B&T did not confer any benefit on Disi
{¶28} B&T's third assignment of error asserts that the trial court improperly granted summary judgment to Disi on B&T's unjust-enrichment claim. The doctrine of unjust enrichment allows a party to "recover the reasonable value for its services rendered in the absence of an express contract if denying recovery would unjustly enrich the opposing party." Gilman v. Physna, LLC, 1st Dist. Hamilton No. C-200457, 2021-Ohio-3575, quoting Deffren v. Johnson, 2021-Ohio-817, 169 N.E.3d 370, ¶ 10 (1st Dist.). To recover under a theory of unjust enrichment, B&T must show that (1) it conferred a benefit to Disi, (2) Disi knew of that benefit, and (3) Disi retaining that benefit without paying B&T would be unjust. Id.

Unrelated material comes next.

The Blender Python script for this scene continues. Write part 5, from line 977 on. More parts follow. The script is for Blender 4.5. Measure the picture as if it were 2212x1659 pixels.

{¶29} The record reflects that Disi was not a party to the agreement between KDH and B&T. Disi denied that it had ever received rents or any other financial benefit from B&T. B&T failed to rebut Disi's assertion. Accordingly, the trial court properly granted summary judgment in Disi's favor. B&T's third assignment of error is overruled.
Conclusion
{¶30} Disi met its Civ.R. 56 burden of proof and B&T failed to respond when the burden shifted. The trial court properly granted summary judgment in favor of Disi. We affirm the trial court's judgment.
Judgment affirmed.
Zayas, P. J., and Bergeron, J., concur.